-- AIM --
In the data below, find every line with the string "pixels" and pull it out.
>> Begin DATA SEGMENT
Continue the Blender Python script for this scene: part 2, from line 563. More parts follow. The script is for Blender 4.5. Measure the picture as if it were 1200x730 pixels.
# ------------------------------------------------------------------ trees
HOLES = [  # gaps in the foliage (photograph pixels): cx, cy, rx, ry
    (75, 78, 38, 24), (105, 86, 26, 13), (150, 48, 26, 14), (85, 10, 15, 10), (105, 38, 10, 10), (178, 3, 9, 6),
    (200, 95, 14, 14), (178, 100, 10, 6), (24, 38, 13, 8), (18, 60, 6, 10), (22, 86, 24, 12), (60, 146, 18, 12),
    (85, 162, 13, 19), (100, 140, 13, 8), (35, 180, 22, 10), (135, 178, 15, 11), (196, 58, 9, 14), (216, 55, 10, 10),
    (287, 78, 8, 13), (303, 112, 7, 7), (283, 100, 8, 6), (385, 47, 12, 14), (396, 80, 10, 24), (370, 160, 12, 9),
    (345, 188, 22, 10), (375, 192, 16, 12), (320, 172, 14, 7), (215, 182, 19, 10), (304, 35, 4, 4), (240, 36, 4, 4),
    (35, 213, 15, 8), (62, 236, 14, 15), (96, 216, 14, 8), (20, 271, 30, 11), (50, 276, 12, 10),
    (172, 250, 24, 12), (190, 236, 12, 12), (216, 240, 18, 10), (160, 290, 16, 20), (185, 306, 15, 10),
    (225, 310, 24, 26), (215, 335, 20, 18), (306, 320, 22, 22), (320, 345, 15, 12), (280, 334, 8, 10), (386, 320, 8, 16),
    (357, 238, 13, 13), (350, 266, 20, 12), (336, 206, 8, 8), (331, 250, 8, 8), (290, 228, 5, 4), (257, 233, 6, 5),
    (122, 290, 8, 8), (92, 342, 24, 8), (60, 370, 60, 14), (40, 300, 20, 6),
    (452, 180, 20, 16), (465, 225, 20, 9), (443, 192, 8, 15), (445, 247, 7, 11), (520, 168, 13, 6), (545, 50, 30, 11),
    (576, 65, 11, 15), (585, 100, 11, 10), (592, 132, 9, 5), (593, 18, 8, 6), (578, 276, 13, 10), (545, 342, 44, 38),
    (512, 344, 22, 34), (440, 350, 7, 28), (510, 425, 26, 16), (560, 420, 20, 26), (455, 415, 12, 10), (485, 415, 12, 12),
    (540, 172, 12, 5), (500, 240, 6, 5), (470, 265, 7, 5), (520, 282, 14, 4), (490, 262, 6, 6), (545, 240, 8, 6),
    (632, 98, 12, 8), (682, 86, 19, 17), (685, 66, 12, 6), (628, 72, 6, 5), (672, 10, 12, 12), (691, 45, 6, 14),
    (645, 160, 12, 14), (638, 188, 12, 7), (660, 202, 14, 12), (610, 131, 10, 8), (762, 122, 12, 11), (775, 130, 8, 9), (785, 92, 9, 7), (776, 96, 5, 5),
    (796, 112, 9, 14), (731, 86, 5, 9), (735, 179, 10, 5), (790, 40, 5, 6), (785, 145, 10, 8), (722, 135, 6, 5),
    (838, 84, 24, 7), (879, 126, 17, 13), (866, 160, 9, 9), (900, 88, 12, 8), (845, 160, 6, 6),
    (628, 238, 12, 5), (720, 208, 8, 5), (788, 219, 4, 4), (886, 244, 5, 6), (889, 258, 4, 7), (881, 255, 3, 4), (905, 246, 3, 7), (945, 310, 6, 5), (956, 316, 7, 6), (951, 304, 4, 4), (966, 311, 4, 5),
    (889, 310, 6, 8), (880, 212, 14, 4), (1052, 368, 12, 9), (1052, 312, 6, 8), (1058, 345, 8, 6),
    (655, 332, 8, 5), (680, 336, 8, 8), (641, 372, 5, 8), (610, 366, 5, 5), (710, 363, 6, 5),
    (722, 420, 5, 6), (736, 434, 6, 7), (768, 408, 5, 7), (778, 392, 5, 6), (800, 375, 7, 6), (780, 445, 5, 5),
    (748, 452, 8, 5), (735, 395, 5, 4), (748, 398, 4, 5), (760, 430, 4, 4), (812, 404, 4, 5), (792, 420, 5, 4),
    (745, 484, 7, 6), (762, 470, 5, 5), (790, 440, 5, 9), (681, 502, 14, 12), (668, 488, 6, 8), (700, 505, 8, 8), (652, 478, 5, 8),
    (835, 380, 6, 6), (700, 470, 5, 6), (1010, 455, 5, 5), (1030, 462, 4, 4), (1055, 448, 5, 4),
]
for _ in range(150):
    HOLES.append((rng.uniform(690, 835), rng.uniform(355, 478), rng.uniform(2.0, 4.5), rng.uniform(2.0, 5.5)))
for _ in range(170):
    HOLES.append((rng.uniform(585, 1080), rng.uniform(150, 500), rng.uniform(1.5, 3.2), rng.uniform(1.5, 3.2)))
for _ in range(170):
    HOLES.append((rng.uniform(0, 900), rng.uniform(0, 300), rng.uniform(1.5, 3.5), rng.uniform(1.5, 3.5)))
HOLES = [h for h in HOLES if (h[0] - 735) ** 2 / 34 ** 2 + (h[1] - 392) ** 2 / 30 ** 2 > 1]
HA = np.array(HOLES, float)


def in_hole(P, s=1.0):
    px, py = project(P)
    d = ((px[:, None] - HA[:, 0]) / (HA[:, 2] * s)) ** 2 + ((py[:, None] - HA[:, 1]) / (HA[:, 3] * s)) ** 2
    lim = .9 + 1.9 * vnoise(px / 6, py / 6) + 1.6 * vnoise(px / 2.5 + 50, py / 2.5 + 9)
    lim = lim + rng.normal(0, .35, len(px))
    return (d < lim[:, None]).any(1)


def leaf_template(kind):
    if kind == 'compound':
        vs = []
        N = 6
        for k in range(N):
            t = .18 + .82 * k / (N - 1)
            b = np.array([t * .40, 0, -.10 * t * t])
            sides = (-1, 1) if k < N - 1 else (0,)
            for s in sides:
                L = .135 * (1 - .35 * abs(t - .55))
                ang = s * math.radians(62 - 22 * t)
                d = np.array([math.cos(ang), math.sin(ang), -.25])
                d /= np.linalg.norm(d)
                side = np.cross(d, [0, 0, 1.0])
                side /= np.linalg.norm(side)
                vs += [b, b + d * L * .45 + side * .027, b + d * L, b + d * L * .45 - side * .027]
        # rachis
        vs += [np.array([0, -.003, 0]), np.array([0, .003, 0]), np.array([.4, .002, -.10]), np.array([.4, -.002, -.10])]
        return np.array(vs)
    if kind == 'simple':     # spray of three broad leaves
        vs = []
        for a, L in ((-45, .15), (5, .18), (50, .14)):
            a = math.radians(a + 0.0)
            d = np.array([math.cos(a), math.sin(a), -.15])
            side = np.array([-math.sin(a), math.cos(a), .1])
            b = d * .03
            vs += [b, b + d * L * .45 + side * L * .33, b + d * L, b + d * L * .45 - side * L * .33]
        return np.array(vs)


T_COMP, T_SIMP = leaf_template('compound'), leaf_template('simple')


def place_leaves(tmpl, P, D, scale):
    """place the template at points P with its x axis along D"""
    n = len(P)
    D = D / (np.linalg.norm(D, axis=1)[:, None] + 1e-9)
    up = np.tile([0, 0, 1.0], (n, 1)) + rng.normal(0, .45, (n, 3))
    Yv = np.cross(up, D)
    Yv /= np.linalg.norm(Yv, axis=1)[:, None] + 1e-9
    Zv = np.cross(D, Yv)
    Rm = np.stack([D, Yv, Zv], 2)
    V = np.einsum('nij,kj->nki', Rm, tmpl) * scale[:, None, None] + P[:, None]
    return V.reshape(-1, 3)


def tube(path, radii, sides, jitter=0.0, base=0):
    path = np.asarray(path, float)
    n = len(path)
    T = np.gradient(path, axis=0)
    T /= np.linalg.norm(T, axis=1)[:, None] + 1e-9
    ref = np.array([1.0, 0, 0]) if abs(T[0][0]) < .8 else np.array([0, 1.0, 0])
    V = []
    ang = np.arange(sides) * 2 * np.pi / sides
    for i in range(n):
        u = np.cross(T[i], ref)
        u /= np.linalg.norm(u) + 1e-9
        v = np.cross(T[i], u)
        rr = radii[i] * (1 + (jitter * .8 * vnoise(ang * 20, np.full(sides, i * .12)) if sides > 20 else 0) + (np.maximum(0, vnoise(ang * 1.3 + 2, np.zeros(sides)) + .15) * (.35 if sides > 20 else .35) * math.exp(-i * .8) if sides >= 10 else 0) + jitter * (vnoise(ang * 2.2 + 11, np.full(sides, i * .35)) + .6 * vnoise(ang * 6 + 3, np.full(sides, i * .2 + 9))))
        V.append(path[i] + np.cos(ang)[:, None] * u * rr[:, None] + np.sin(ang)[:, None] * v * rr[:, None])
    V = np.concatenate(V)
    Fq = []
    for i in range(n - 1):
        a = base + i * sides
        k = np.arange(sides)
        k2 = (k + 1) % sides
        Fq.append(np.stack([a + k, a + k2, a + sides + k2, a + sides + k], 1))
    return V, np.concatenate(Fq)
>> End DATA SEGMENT
-- REPLY --
Continue the Blender Python script for this scene: part 2, from line 563. More parts follow. The script is for Blender 4.5. Measure the picture as if it were 1200x730 pixels.
HOLES = [  # gaps in the foliage (photograph pixels): cx, cy, rx, ry